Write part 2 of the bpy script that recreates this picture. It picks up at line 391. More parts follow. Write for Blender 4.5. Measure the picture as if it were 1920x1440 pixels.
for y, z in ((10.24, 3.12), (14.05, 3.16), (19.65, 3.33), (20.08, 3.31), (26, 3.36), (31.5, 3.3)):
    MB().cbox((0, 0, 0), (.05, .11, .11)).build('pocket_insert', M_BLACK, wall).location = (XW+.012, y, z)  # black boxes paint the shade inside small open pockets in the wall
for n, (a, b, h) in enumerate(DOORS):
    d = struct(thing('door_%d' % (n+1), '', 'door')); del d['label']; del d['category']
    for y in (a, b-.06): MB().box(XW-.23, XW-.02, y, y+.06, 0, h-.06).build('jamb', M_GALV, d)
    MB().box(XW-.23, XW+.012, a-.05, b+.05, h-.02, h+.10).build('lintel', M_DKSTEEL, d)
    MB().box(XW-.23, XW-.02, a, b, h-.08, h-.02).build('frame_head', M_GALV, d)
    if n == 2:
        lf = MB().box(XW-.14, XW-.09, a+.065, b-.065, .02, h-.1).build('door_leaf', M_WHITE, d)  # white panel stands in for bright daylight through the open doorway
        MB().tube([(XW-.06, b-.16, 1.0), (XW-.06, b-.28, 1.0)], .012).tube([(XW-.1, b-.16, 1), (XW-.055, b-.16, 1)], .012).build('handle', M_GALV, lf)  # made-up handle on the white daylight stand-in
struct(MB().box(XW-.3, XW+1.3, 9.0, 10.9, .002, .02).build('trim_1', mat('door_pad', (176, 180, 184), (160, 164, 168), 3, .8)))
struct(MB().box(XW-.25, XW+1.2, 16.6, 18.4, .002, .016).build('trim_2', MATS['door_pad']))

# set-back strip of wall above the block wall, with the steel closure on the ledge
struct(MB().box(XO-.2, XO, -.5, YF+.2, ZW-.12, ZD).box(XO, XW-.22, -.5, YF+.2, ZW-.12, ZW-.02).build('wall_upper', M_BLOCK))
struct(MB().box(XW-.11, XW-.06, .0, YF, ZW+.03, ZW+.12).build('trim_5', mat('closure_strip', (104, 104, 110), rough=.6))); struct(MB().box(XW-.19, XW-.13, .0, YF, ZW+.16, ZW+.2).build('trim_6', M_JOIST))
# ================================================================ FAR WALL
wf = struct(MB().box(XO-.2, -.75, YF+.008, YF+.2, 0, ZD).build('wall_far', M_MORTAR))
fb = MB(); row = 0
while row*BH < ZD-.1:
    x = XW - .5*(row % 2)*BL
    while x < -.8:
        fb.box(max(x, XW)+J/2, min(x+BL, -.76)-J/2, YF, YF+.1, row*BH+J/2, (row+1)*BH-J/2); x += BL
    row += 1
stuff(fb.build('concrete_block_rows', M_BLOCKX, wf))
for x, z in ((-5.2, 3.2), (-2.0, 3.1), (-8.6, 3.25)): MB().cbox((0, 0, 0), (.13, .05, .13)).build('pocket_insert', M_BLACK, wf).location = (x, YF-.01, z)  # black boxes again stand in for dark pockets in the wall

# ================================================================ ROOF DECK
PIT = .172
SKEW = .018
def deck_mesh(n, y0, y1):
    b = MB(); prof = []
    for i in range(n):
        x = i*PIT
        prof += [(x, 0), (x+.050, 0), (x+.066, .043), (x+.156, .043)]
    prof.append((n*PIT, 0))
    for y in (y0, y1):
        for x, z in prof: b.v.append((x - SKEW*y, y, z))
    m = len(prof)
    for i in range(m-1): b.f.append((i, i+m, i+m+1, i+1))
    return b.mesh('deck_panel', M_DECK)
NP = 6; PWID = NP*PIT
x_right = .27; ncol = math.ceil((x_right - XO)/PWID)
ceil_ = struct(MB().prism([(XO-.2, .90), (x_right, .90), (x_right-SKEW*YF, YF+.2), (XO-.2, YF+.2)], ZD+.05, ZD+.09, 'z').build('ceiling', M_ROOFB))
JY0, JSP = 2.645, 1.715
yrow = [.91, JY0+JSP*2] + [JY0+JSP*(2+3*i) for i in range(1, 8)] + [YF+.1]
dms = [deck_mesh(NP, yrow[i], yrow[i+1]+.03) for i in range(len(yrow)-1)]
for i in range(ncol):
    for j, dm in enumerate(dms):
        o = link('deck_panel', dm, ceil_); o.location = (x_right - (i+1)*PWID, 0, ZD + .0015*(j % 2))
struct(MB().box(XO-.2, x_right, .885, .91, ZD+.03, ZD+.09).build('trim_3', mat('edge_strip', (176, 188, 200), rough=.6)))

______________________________

▸ **THE PROBLEM**
Output all of the data again, exactly.

▸ **EXERCISE OUTPUT**
Write part 2 of the bpy script that recreates this picture. It picks up at line 391. More parts follow. Write for Blender 4.5. Measure the picture as if it were 1920x1440 pixels.
for y, z in ((10.24, 3.12), (14.05, 3.16), (19.65, 3.33), (20.08, 3.31), (26, 3.36), (31.5, 3.3)):
    MB().cbox((0, 0, 0), (.05, .11, .11)).build('pocket_insert', M_BLACK, wall).location = (XW+.012, y, z)  # black boxes paint the shade inside small open pockets in the wall
for n, (a, b, h) in enumerate(DOORS):
    d = struct(thing('door_%d' % (n+1), '', 'door')); del d['label']; del d['category']
    for y in (a, b-.06): MB().box(XW-.23, XW-.02, y, y+.06, 0, h-.06).build('jamb', M_GALV, d)
    MB().box(XW-.23, XW+.012, a-.05, b+.05, h-.02, h+.10).build('lintel', M_DKSTEEL, d)
    MB().box(XW-.23, XW-.02, a, b, h-.08, h-.02).build('frame_head', M_GALV, d)
    if n == 2:
        lf = MB().box(XW-.14, XW-.09, a+.065, b-.065, .02, h-.1).build('door_leaf', M_WHITE, d)  # white panel stands in for bright daylight through the open doorway
        MB().tube([(XW-.06, b-.16, 1.0), (XW-.06, b-.28, 1.0)], .012).tube([(XW-.1, b-.16, 1), (XW-.055, b-.16, 1)], .012).build('handle', M_GALV, lf)  # made-up handle on the white daylight stand-in
struct(MB().box(XW-.3, XW+1.3, 9.0, 10.9, .002, .02).build('trim_1', mat('door_pad', (176, 180, 184), (160, 164, 168), 3, .8)))
struct(MB().box(XW-.25, XW+1.2, 16.6, 18.4, .002, .016).build('trim_2', MATS['door_pad']))

# set-back strip of wall above the block wall, with the steel closure on the ledge
struct(MB().box(XO-.2, XO, -.5, YF+.2, ZW-.12, ZD).box(XO, XW-.22, -.5, YF+.2, ZW-.12, ZW-.02).build('wall_upper', M_BLOCK))
struct(MB().box(XW-.11, XW-.06, .0, YF, ZW+.03, ZW+.12).build('trim_5', mat('closure_strip', (104, 104, 110), rough=.6))); struct(MB().box(XW-.19, XW-.13, .0, YF, ZW+.16, ZW+.2).build('trim_6', M_JOIST))
# ================================================================ FAR WALL
wf = struct(MB().box(XO-.2, -.75, YF+.008, YF+.2, 0, ZD).build('wall_far', M_MORTAR))
fb = MB(); row = 0
while row*BH < ZD-.1:
    x = XW - .5*(row % 2)*BL
    while x < -.8:
        fb.box(max(x, XW)+J/2, min(x+BL, -.76)-J/2, YF, YF+.1, row*BH+J/2, (row+1)*BH-J/2); x += BL
    row += 1
stuff(fb.build('concrete_block_rows', M_BLOCKX, wf))
for x, z in ((-5.2, 3.2), (-2.0, 3.1), (-8.6, 3.25)): MB().cbox((0, 0, 0), (.13, .05, .13)).build('pocket_insert', M_BLACK, wf).location = (x, YF-.01, z)  # black boxes again stand in for dark pockets in the wall

# ================================================================ ROOF DECK
PIT = .172
SKEW = .018
def deck_mesh(n, y0, y1):
    b = MB(); prof = []
    for i in range(n):
        x = i*PIT
        prof += [(x, 0), (x+.050, 0), (x+.066, .043), (x+.156, .043)]
    prof.append((n*PIT, 0))
    for y in (y0, y1):
        for x, z in prof: b.v.append((x - SKEW*y, y, z))
    m = len(prof)
    for i in range(m-1): b.f.append((i, i+m, i+m+1, i+1))
    return b.mesh('deck_panel', M_DECK)
NP = 6; PWID = NP*PIT
x_right = .27; ncol = math.ceil((x_right - XO)/PWID)
ceil_ = struct(MB().prism([(XO-.2, .90), (x_right, .90), (x_right-SKEW*YF, YF+.2), (XO-.2, YF+.2)], ZD+.05, ZD+.09, 'z').build('ceiling', M_ROOFB))
JY0, JSP = 2.645, 1.715
yrow = [.91, JY0+JSP*2] + [JY0+JSP*(2+3*i) for i in range(1, 8)] + [YF+.1]
dms = [deck_mesh(NP, yrow[i], yrow[i+1]+.03) for i in range(len(yrow)-1)]
for i in range(ncol):
    for j, dm in enumerate(dms):
        o = link('deck_panel', dm, ceil_); o.location = (x_right - (i+1)*PWID, 0, ZD + .0015*(j % 2))
struct(MB().box(XO-.2, x_right, .885, .91, ZD+.03, ZD+.09).build('trim_3', mat('edge_strip', (176, 188, 200), rough=.6)))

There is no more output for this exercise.